(What to do) Each line in the entries below that holds the string "this" is to be listed.

(Given records)
BEGIN

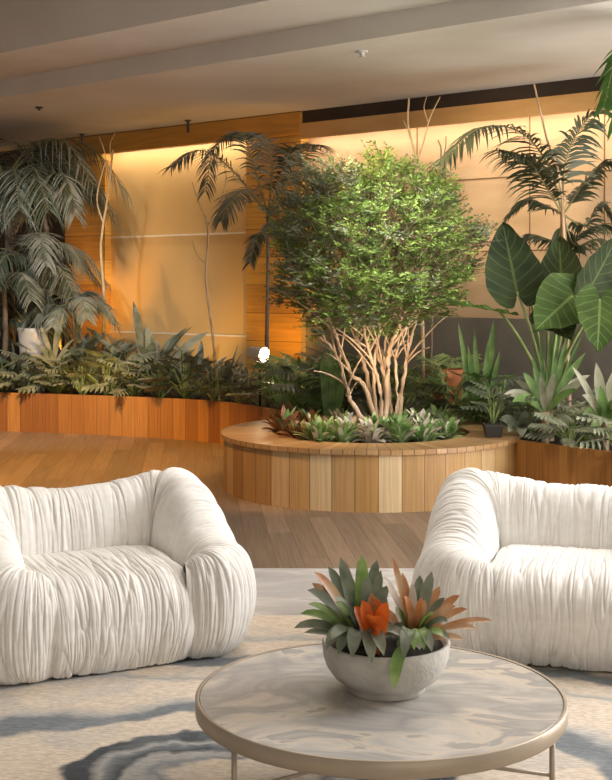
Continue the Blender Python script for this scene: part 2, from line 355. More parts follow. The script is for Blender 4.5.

END
BEGIN

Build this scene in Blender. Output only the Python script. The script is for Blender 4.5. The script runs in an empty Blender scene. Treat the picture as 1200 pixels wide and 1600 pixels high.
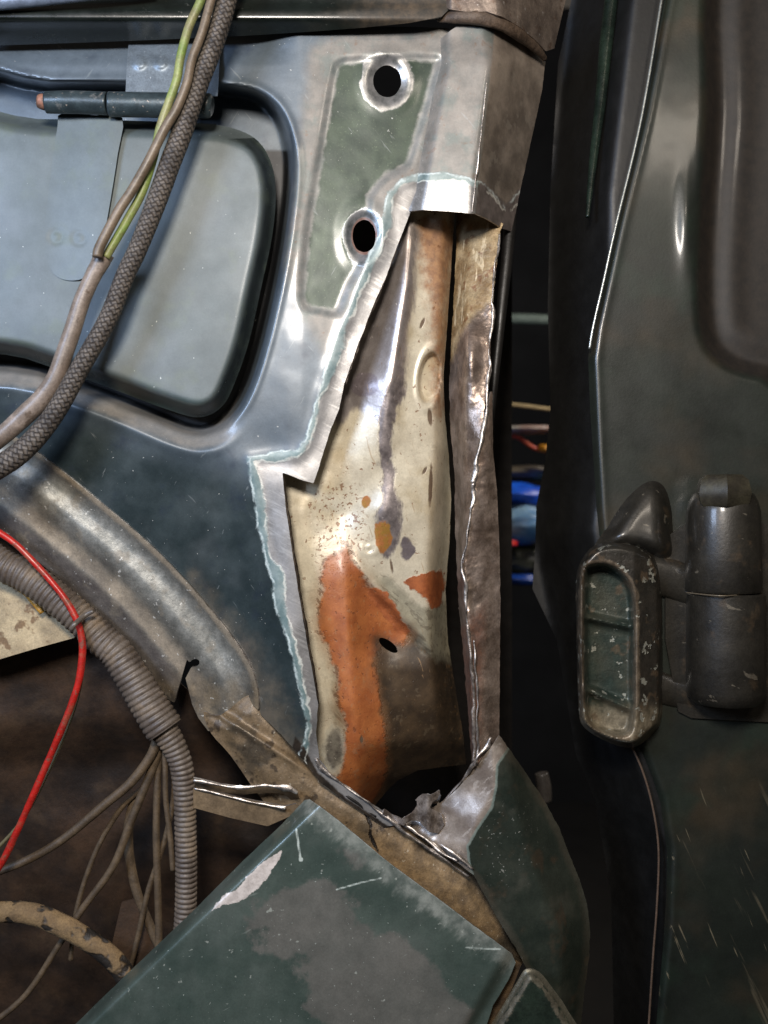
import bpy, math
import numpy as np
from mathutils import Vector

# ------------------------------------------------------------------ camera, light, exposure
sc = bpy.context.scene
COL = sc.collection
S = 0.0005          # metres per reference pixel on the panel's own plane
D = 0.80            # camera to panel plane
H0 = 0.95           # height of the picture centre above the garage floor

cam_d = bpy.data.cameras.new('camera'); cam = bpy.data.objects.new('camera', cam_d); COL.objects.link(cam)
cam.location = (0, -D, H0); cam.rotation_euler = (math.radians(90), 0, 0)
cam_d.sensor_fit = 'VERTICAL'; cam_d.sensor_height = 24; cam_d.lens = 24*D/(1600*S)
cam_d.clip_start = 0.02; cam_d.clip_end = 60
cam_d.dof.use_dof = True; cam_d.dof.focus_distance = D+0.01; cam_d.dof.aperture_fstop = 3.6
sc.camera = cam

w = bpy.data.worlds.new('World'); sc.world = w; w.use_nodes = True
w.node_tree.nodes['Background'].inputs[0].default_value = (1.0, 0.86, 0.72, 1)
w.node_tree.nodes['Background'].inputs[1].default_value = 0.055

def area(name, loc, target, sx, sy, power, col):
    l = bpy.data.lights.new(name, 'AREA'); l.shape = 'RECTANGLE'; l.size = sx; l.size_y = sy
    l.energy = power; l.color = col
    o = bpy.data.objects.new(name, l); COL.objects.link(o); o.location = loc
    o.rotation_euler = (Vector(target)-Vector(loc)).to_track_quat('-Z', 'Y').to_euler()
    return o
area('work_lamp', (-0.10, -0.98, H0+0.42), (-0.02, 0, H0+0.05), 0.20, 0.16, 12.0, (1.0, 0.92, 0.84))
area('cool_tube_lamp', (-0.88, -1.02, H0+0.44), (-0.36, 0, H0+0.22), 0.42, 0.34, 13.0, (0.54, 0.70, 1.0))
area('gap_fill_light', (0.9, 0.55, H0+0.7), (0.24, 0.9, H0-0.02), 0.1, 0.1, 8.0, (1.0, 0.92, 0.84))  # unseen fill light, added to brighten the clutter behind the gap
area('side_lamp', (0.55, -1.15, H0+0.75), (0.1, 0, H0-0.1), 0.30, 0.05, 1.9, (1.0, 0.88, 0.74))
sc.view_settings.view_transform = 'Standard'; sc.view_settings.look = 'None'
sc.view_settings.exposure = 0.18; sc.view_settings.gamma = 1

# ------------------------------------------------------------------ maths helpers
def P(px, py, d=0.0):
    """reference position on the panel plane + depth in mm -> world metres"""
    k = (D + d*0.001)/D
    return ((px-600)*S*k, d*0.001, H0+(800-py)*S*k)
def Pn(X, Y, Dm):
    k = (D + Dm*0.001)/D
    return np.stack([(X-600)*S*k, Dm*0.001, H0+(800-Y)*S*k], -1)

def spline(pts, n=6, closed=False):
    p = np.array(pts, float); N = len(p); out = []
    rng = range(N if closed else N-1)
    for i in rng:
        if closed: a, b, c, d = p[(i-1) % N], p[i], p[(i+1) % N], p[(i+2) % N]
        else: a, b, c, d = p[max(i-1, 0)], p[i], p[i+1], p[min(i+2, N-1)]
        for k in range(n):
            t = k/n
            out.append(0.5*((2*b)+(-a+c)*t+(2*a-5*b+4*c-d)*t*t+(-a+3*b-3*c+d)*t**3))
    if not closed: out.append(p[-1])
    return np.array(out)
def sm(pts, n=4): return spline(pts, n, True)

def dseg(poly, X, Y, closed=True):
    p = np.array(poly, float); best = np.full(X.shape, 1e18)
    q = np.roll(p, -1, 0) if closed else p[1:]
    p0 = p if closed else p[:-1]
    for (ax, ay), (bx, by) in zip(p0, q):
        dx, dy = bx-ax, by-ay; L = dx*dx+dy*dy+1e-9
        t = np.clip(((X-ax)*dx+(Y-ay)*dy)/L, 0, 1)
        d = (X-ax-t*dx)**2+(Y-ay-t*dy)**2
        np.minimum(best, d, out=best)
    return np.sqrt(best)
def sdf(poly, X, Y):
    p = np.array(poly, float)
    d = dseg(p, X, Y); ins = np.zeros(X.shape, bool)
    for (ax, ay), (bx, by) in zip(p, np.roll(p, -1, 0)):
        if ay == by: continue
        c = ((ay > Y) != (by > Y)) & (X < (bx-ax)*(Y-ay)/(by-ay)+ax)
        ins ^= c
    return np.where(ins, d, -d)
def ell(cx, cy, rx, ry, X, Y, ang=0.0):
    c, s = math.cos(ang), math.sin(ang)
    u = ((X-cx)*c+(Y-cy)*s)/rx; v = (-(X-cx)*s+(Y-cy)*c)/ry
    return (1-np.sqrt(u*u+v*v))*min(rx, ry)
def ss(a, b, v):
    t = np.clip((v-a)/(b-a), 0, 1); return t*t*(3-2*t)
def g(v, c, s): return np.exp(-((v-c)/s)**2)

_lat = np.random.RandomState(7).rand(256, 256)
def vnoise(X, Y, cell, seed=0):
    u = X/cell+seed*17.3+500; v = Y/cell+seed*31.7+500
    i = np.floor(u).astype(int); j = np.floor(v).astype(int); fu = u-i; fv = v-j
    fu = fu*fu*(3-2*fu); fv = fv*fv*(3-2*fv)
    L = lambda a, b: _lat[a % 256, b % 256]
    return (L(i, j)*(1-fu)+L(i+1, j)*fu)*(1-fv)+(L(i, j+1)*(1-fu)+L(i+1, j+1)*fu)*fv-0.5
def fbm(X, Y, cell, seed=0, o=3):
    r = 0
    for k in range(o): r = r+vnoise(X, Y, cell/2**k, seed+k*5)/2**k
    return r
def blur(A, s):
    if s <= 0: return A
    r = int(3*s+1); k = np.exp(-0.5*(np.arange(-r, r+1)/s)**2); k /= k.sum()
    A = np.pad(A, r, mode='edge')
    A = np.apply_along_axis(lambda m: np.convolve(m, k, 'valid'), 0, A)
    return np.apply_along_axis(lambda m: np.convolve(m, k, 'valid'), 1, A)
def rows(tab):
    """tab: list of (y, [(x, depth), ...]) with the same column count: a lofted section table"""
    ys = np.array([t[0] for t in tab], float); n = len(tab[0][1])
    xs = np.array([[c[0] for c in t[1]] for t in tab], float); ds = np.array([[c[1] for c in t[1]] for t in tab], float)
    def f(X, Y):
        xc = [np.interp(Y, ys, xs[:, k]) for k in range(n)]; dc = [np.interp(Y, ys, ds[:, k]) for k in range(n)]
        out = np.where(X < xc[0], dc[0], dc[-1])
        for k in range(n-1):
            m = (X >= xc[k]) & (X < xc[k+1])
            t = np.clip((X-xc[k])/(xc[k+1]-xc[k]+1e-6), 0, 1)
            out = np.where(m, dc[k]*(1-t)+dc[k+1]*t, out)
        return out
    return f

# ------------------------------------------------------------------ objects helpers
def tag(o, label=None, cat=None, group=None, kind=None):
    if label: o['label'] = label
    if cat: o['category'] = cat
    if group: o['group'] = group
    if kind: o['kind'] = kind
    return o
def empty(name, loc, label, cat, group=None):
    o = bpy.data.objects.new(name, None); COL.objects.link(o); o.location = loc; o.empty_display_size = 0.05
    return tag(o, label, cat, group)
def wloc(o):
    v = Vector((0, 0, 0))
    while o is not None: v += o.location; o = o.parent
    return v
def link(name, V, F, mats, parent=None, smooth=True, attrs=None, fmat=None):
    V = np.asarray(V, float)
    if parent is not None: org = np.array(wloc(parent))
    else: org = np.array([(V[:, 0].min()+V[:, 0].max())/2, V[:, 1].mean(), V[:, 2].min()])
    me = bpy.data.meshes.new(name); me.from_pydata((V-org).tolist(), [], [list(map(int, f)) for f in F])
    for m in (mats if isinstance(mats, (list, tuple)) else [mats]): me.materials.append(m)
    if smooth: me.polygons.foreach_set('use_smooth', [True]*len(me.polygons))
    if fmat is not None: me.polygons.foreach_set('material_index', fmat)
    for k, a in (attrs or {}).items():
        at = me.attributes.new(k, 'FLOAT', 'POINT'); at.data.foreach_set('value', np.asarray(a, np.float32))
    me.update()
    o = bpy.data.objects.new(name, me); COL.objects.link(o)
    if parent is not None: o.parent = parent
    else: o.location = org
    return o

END
BEGIN

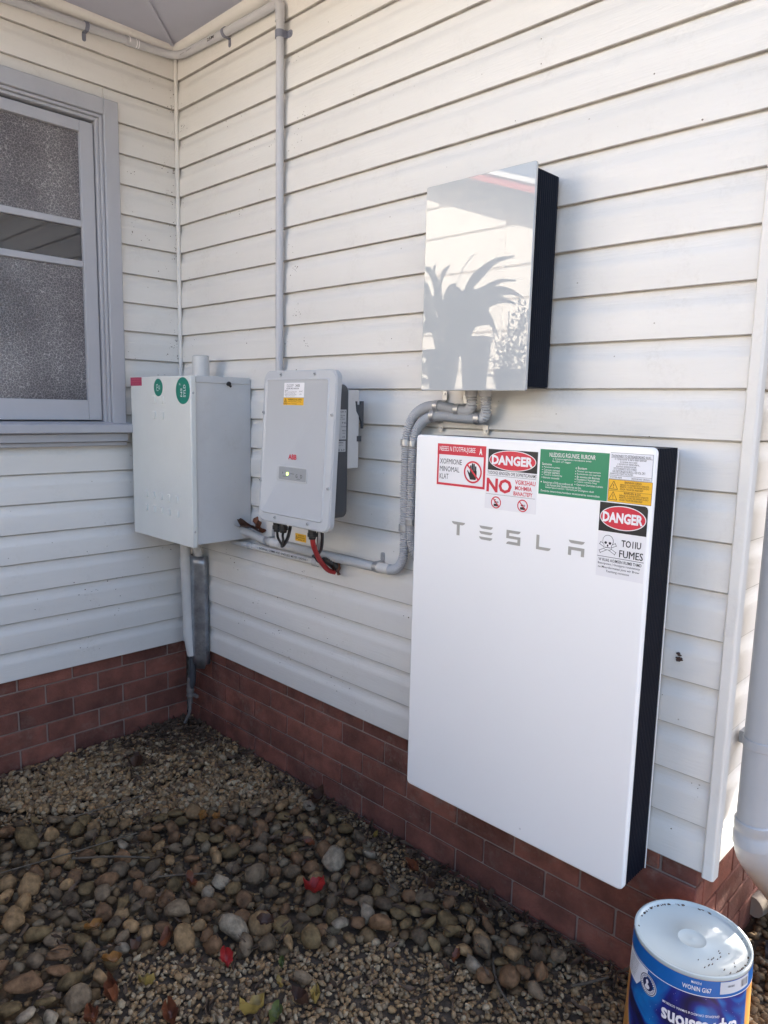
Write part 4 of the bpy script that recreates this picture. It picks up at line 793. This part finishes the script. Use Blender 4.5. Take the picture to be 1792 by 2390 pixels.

END

(Output of the exercise)
Continue the Blender Python script for this scene: part 2, from line 355. More parts follow. The script is for Blender 4.5.
Build this scene in Blender. Output only the Python script. The script is for Blender 4.5. The script runs in an empty Blender scene. Treat the picture as 1200 pixels wide and 1600 pixels high.
Write part 4 of the bpy script that recreates this picture. It picks up at line 793. This part finishes the script. Use Blender 4.5. Take the picture to be 1792 by 2390 pixels.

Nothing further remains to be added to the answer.